Relaxometric Study of a Series of Monoaqua GdIII Complexes of Rigidified EGTA-Like Chelators and Their Noncovalent Interaction with Human Serum Albumin

The lanthanide(III) complexes of five EGTA [ethyleneglycol-bis(2-aminoethyl) ether-N, N, N', N'-tetraacetic acid] derivatives fused with aromatic (benzene: L1; naphthalene: L2) and functionalized aromatic (L3-L5) moieties on the oxyethylene bridge were investigated in aqueous solution. H-1 and C-13 NMR spectra of the La-III and Lu-III complexes of L1 and L2 indicate that the structural differences across the Ln series found for the [Ln(EGTA)](-) complexes is maintained in the new derivatives. The presence of the aromatic moiety favours an increased stereochemical rigidity, as assessed by VT C-13 NMR spectra. Temperature-dependent O-17 NMR spectroscopic data and 1/T-1 H-1 NMRD profiles of the Gd-III complexes of L1-L3 were measured and globally analyzed to obtain the parameters influencing the water exchange rate, k(ex), and rotational dynamics. The k(ex) values are ca. twice as high as the corresponding value of [Gd(EGTA)](-) and very close to optimal.
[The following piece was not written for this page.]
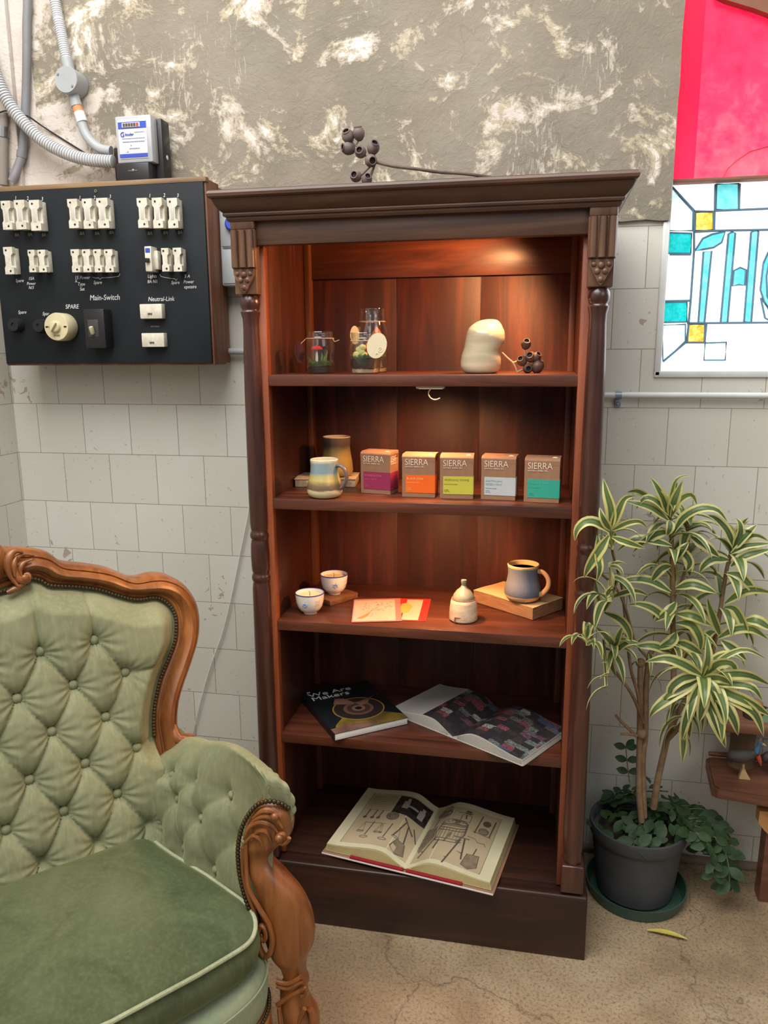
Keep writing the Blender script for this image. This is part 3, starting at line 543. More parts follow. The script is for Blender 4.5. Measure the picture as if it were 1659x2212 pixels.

The lipophilic complexes [GdL4](-) and [GdL5](-) form micellar aggregates whose NMRD profiles were measured and analyzed in terms of a model that allows separation of global motion and local rotation. The noncovalent binding interaction of the complexes to human serum albumin and the relaxivity of the macromolecular conjugates were investigated with relaxometric techniques at 20 MHz and 298 K, and the importance of a restricted local motion of the complex at the binding site for attaining large relaxivity enhancement outlined. Theoretical docking simulations and relaxometric competition experiments provided insights into the binding modes of the complexes.